« Le Deuxième Acte » : Quand l’IA fait dérailler les acteurs
Du pur Quentin Dupieux. Le chouchou des cinéphiles nous embarque dans une satire jouissive du 7ème art. Nouveau tournage prévu en janvier 2025.
Deux copains marchent en rase campagne. David (Louis Garrel) veut convaincre son ami Willy (Raphaël Quenard) de séduire Florence (Léa Seydoux), la jeune femme qui l’aime, mais qui l’insupporte. Willy se méfie. Elle est moche ? Pas du tout. Alors c’est une transgenre ? Mais non, restons sur terre. David a peur d’être « annulé » ou comme on dit aujourd’hui « cancellé » suite aux propos déplacés de son pote.
La jeune femme présente David à son père Guillaume, banquier international (Vincent Lindon) dans un resto froid et impersonnel au milieu de nulle part, curieusement appelé « Le Deuxième Acte ». Voilà pour le scénario « nul à chier ». Ce n’est pas nous qui le disons, mais Vincent Lindon !
Quentin Dupieux, le trublion du cinéma français, 50 ans, se paye le luxe de se moquer du cinéma, qui, pourtant, est son principal gagne-pain.
« Le Deuxième Acte » a été présenté hors compétition en ouverture du 77ème Festival de Cannes , puis dans les salles dès le 14 mai. Les gens du cinéma ont applaudi, le public a adoré. La presse a été élogieuse, de l’Humanité au Figaro en passant par l’incontournable Télérama. Une fois n’est pas coutume ! Mais comment expliquer une telle unanimité ?
Making-of d’un nouveau genre
Assez vite on se rend compte que l’histoire a peu d’importance. Elle est le prétexte au making-of d’un film dont on ne voit jamais le plateau de tournage. Un tout autre genre que La Nuit américaine de François Truffaut sorti en 1973 où l’on se délectait de découvrir les coulisses d’un film. Ici, il n’y en pas. C’est cela la nouveauté. L’Intelligence Artificielle s’est appropriée la création, l’écriture, la réalisation. Il n’y a pas de direction d’acteurs et c’est le gros bordel !
Un jeune assistant débarque avec son ordinateur pour indiquer aux interprètes s’ils ont bien coché les cases des règles de la production.
Le figurant qui joue à merveille le rôle du serveur (Manuel Guillot) a un trac carabiné.
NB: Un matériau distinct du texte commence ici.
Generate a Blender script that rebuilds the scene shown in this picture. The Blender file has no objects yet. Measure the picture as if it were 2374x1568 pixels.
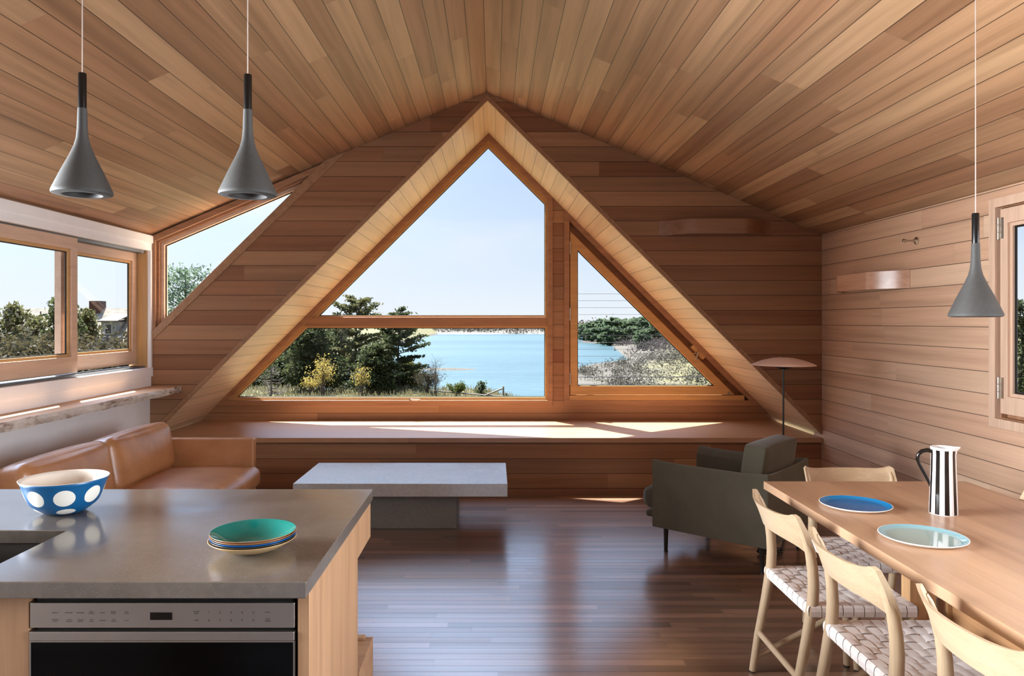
import bpy, bmesh, math, random
import numpy as np
from mathutils import Vector, Matrix

# ------------------------------------------------------------------ scene, camera, light
sc = bpy.context.scene
COL = sc.collection
sc.view_settings.view_transform = 'Standard'
sc.view_settings.look = 'None'
sc.view_settings.exposure = 0.0
sc.view_settings.gamma = 1.0
sc.view_settings.use_curve_mapping = False
sc.cycles.max_bounces = 10
sc.cycles.diffuse_bounces = 6
sc.cycles.transparent_max_bounces = 16
sc.cycles.use_denoising = True
sc.cycles.sample_clamp_indirect = 6.0

cam_d = bpy.data.cameras.new('camera')
cam = bpy.data.objects.new('camera', cam_d); COL.objects.link(cam)
cam.location = (0, 0, 1.5); cam.rotation_euler = (math.pi/2, 0, 0)
cam_d.sensor_width = 36.0; cam_d.lens = 36*1700/2374
cam_d.shift_x = (1187-1145)/2374; cam_d.shift_y = (745-784)/2374
cam_d.clip_start = 0.05; cam_d.clip_end = 3000
sc.camera = cam

world = bpy.data.worlds.new('sky'); sc.world = world
world.use_nodes = True
wn = world.node_tree.nodes; wl = world.node_tree.links
wn.clear()
w_out = wn.new('ShaderNodeOutputWorld'); w_bg = wn.new('ShaderNodeBackground')
w_tc = wn.new('ShaderNodeTexCoord'); w_sep = wn.new('ShaderNodeSeparateXYZ')
w_ramp = wn.new('ShaderNodeValToRGB'); w_noise = wn.new('ShaderNodeTexNoise')
w_map = wn.new('ShaderNodeMapping'); w_cr = wn.new('ShaderNodeValToRGB'); w_mix = wn.new('ShaderNodeMixRGB')
wl.new(w_tc.outputs['Generated'], w_sep.inputs[0])
wl.new(w_sep.outputs['Z'], w_ramp.inputs[0])
e = w_ramp.color_ramp.elements
e[0].position = 0.0; e[0].color = (0.86, 0.91, 0.97, 1)
e[1].position = 1.0; e[1].color = (0.36, 0.52, 0.80, 1)
x = e.new(0.10); x.color = (0.66, 0.79, 0.96, 1)
x = e.new(0.26); x.color = (0.37, 0.50, 0.74, 1)
w_map.inputs['Scale'].default_value = (2.2, 2.2, 7.0)
wl.new(w_tc.outputs['Generated'], w_map.inputs[0]); wl.new(w_map.outputs[0], w_noise.inputs['Vector'])
w_noise.inputs['Scale'].default_value = 1.7; w_noise.inputs['Detail'].default_value = 6
wl.new(w_noise.outputs['Fac'], w_cr.inputs[0])
w_cr.color_ramp.elements[0].position = 0.48; w_cr.color_ramp.elements[0].color = (0, 0, 0, 1)
w_cr.color_ramp.elements[1].position = 0.80; w_cr.color_ramp.elements[1].color = (0.75, 0.75, 0.75, 1)
wl.new(w_cr.outputs[0], w_mix.inputs[0]); wl.new(w_ramp.outputs[0], w_mix.inputs[1])
w_mix.inputs[2].default_value = (0.80, 0.84, 0.90, 1)
SUN_DIR = Vector((-0.335, 0.49, 1.0)).normalized()       # towards the sun; the sky is brighter around it
w_dot = wn.new('ShaderNodeVectorMath'); w_dot.operation = 'DOT_PRODUCT'
wl.new(w_tc.outputs['Generated'], w_dot.inputs[0]); w_dot.inputs[1].default_value = SUN_DIR
w_mx = wn.new('ShaderNodeMath'); w_mx.operation = 'MAXIMUM'; wl.new(w_dot.outputs['Value'], w_mx.inputs[0]); w_mx.inputs[1].default_value = 0.0
w_pw = wn.new('ShaderNodeMath'); w_pw.operation = 'POWER'; wl.new(w_mx.outputs[0], w_pw.inputs[0]); w_pw.inputs[1].default_value = 9.0
w_ma = wn.new('ShaderNodeMath'); w_ma.operation = 'MULTIPLY_ADD'; wl.new(w_pw.outputs[0], w_ma.inputs[0]); w_ma.inputs[1].default_value = 32.0; w_ma.inputs[2].default_value = 1.03
w_glow = wn.new('ShaderNodeVectorMath'); w_glow.operation = 'SCALE'
wl.new(w_mix.outputs[0], w_glow.inputs[0]); wl.new(w_ma.outputs[0], w_glow.inputs['Scale'])
wl.new(w_glow.outputs[0], w_bg.inputs[0]); w_bg.inputs[1].default_value = 1.0
wl.new(w_bg.outputs[0], w_out.inputs[0])

sun_d = bpy.data.lights.new('sun', 'SUN'); sun_d.energy = 31.0; sun_d.angle = 0.009; sun_d.color = (1.0, 0.95, 0.87)
sun = bpy.data.objects.new('sun', sun_d); COL.objects.link(sun)
sun.rotation_euler = Vector((0.335, -0.49, -1.0)).to_track_quat('-Z', 'Y').to_euler()

def fill_light(name, loc, rot, sx, sy, watts, col, spread=math.pi):
    """added area lamp that fills the room with light from outside the view"""
    d = bpy.data.lights.new(name, 'AREA'); d.shape = 'RECTANGLE'; d.size = sx; d.size_y = sy
    d.energy = watts; d.color = col; d.spread = spread
    o = bpy.data.objects.new(name, d); COL.objects.link(o)
    o.location = loc; o.rotation_euler = rot
    return o
R90 = math.pi/2
fill_light('fill_light_rear', (-0.1, -3.62, 1.45), (R90, 0, 0), 4.6, 1.9, 6, (1.0, 0.97, 0.94))  # added fill lamps, set in unseen openings to brighten the room
fill_light('fill_light_left', (-3.20, 1.75, 1.65), (R90, 0, -R90), 2.7, 1.05, 160, (0.90, 0.95, 1.0), math.radians(62))
fill_light('fill_light_right', (3.06, 0.9, 1.55), (R90, 0, R90), 1.8, 1.2, 140, (0.82, 0.91, 1.0), math.radians(120))

# ------------------------------------------------------------------ mesh helpers
def inset(poly, ws):
    """inset a convex polygon; ws = one width or one per edge i -> i+1"""
    n = len(poly)
    if not isinstance(ws, (list, tuple)): ws = [ws]*n
    area = sum(poly[i][0]*poly[(i+1) % n][1]-poly[(i+1) % n][0]*poly[i][1] for i in range(n))
    s = 1 if area > 0 else -1
    L = []
    for i in range(n):
        (ax, ay), (bx, by) = poly[i], poly[(i+1) % n]
        dx, dy = bx-ax, by-ay; l = math.hypot(dx, dy); nx, ny = -dy/l*s, dx/l*s
        L.append((ax+nx*ws[i], ay+ny*ws[i], dx, dy))
    out = []
    for i in range(n):
        x1, y1, dx1, dy1 = L[i-1]; x2, y2, dx2, dy2 = L[i]
        det = dx1*dy2-dy1*dx2
        t = ((x2-x1)*dy2-(y2-y1)*dx2)/det
        out.append((x1+dx1*t, y1+dy1*t))
    return out

class MB:
    def __init__(self):
        self.v = []; self.f = []; self.mi = []; self.cur = 0
    def add(self, vs, fs):
        o = len(self.v); self.v += [tuple(p) for p in vs]
        for f in fs:
            self.f.append([i+o for i in f]); self.mi.append(self.cur)
        return self
    def box(self, x0, x1, y0, y1, z0, z1):
        v = [(x0,y0,z0),(x1,y0,z0),(x1,y1,z0),(x0,y1,z0),(x0,y0,z1),(x1,y0,z1),(x1,y1,z1),(x0,y1,z1)]
        return self.add(v, [(0,3,2,1),(4,5,6,7),(0,1,5,4),(1,2,6,5),(2,3,7,6),(3,0,4,7)])
    def _map(self, ax, p, t):
        return (t, p[0], p[1]) if ax == 'x' else ((p[0], t, p[1]) if ax == 'y' else (p[0], p[1], t))
    def prism(self, ax, poly, t0, t1):
        n = len(poly)
        v = [self._map(ax, p, t0) for p in poly]+[self._map(ax, p, t1) for p in poly]
        f = [tuple(range(n)), tuple(range(2*n-1, n-1, -1))]+[(i, (i+1) % n, (i+1) % n+n, i+n) for i in range(n)]
        return self.add(v, f)
    def ring(self, ax, outer, inner, t0, t1):
        n = len(outer)
        v = [self._map(ax, p, t0) for p in outer]+[self._map(ax, p, t0) for p in inner] + \
            [self._map(ax, p, t1) for p in outer]+[self._map(ax, p, t1) for p in inner]
        f = []
        for i in range(n):
            j = (i+1) % n
            f += [(i, j, n+j, n+i), (2*n+i, 3*n+i, 3*n+j, 2*n+j), (i, 2*n+i, 2*n+j, j), (n+i, n+j, 3*n+j, 3*n+i)]
        return self.add(v, f)
    def tube(self, pts, r, n=10, cap=True, squash=None):
        pts = [Vector(p) for p in pts]; m = len(pts)
        rs = r if isinstance(r, (list, tuple)) else [r]*m
        vs = []; up = None
        for i, p in enumerate(pts):
            d = (pts[min(i+1, m-1)]-pts[max(i-1, 0)]).normalized()
            if up is None:
                up = Vector((0, 0, 1)) if abs(d.z) < 0.9 else Vector((0, 1, 0))
            a = (up-d*up.dot(d)).normalized(); b = d.cross(a); up = a
            for k in range(n):
                t = 2*math.pi*k/n
                vs.append(p+a*(math.cos(t)*rs[i])+b*(math.sin(t)*rs[i]))
        fs = []
        for i in range(m-1):
            for k in range(n):
                k2 = (k+1) % n
                fs.append((i*n+k, i*n+k2, (i+1)*n+k2, (i+1)*n+k))
        if cap:
            fs += [tuple(range(n-1, -1, -1)), tuple(range((m-1)*n, m*n))]
        return self.add(vs, fs)
    def lathe(self, prof, n=48, c=(0, 0, 0), mats=None):
        """prof: list of (r, z); closed at r = 0"""
        o = len(self.v); rows = []
        for r, z in prof:
            if r < 1e-6:
                rows.append([len(self.v)]); self.v.append((c[0], c[1], c[2]+z))
            else:
                rows.append(list(range(len(self.v), len(self.v)+n)))
                for k in range(n):
                    t = 2*math.pi*k/n
                    self.v.append((c[0]+r*math.cos(t), c[1]+r*math.sin(t), c[2]+z))
        for i in range(len(rows)-1):
            A, B = rows[i], rows[i+1]; m = mats[i] if mats else self.cur
            for k in range(n):
                k2 = (k+1) % n
                if len(A) == 1 and len(B) == 1: continue
                if len(A) == 1: f = [A[0], B[k2], B[k]]
                elif len(B) == 1: f = [A[k], A[k2], B[0]]
                else: f = [A[k], A[k2], B[k2], B[k]]
                self.f.append(f); self.mi.append(m)
        return self
    def grid(self, fn, nu, nv, thick=None):
        """fn(u, v) -> point, u and v in 0..1; thick(u, v) -> offset vector makes it a closed slab"""
        us = [i/nu for i in range(nu+1)]; vs_ = [j/nv for j in range(nv+1)]
        A = [Vector(fn(u, v)) for u in us for v in vs_]; w = nv+1
        f = [(i*w+j, (i+1)*w+j, (i+1)*w+j+1, i*w+j+1) for i in range(nu) for j in range(nv)]
        if thick is None: return self.add(A, f)
        N = len(A); B = [a+Vector(thick(u, v)) for a, (u, v) in zip(A, [(u, v) for u in us for v in vs_])]
        g = [tuple(k+N for k in reversed(q)) for q in f]
        e = []
        for i in range(nu):
            e += [(i*w, i*w+N, (i+1)*w+N, (i+1)*w), (i*w+nv, (i+1)*w+nv, (i+1)*w+nv+N, i*w+nv+N)]
        for j in range(nv):
            e += [(j, j+1, j+1+N, j+N), (nu*w+j, nu*w+j+N, nu*w+j+1+N, nu*w+j+1)]
        return self.add(A+B, f+g+e)
    def cushion(self, hx, hy, hz, r, puff=(0, 0, 0), n=10, M=None):
        """rounded box with half sizes, edge radius r and bulging faces"""
        vid = {}
        def pt(a):
            p = Vector((a[0]*hx, a[1]*hy, a[2]*hz))
            c = Vector((max(-hx+r, min(hx-r, p.x)), max(-hy+r, min(hy-r, p.y)), max(-hz+r, min(hz-r, p.z))))
            d = p-c
            if d.length > 1e-9: p = c+d.normalized()*r*min(1, d.length/r*1.0) if d.length > r else p
            s = [1-abs(q)**2.2 for q in a]
            p.x += puff[0]*a[0]*s[1]*s[2]; p.y += puff[1]*a[1]*s[0]*s[2]; p.z += puff[2]*a[2]*s[0]*s[1]
            return M @ p if M else p
        def g(t):   # denser near the edges
            return math.sin(t*math.pi/2)*0.35+t*0.65
        vs = []; fs = []
        def vert(a):
            k = tuple(round(q, 5) for q in a)
            if k not in vid:
                vid[k] = len(vs); vs.append(pt(a))
            return vid[k]
        for ax in range(3):
            for s in (-1, 1):
                for i in range(n):
                    for j in range(n):
                        q = []
                        for di, dj in ((0, 0), (1, 0), (1, 1), (0, 1)):
                            a = [0, 0, 0]; a[ax] = s
                            a[(ax+1) % 3] = g(-1+2*(i+di)/n); a[(ax+2) % 3] = g(-1+2*(j+dj)/n)
                            q.append(vert(a))
                        fs.append(q if s > 0 else q[::-1])
        return self.add(vs, fs)
    def xf(self, M):
        self.v = [tuple(M @ Vector(p)) for p in self.v]; return self
    def build(self, name, mat, parent=None, smooth=False, bevel=0, seg=2, world=False):
        me = bpy.data.meshes.new(name)
        v = self.v
        if world and parent is not None:
            l = parent.location; v = [(p[0]-l.x, p[1]-l.y, p[2]-l.z) for p in v]
        me.from_pydata(v, [], self.f)
        for m in (mat if isinstance(mat, (list, tuple)) else [mat]): me.materials.append(m)
        me.polygons.foreach_set('material_index', self.mi)
        bm = bmesh.new(); bm.from_mesh(me)
        bmesh.ops.recalc_face_normals(bm, faces=bm.faces)
        bm.to_mesh(me); bm.free()
        if smooth or bevel:
            me.polygons.foreach_set('use_smooth', [True]*len(me.polygons))
            if smooth != 'all': me.set_sharp_from_angle(angle=math.radians(40 if smooth else 30))
        me.update()
        o = bpy.data.objects.new(name, me); COL.objects.link(o)
        if parent is not None: o.parent = parent
        if bevel:
            b = o.modifiers.new('edge', 'BEVEL'); b.width = bevel; b.segments = seg
            b.limit_method = 'ANGLE'; b.angle_limit = math.radians(30); b.harden_normals = True
        return o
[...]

Sa main tremble, il verse un Bourgogne hors de prix à côté des verres. Du coup, une voix virtuelle lui annonce que son cachet sera réduit compte-tenu de sa piètre prestation. A qui se plaindre ? Va-t-il se suicider ? L’IA a remplacé scénariste, producteur, réalisateur, chef opérateur, script girl, bruiteur, monteur, traducteur …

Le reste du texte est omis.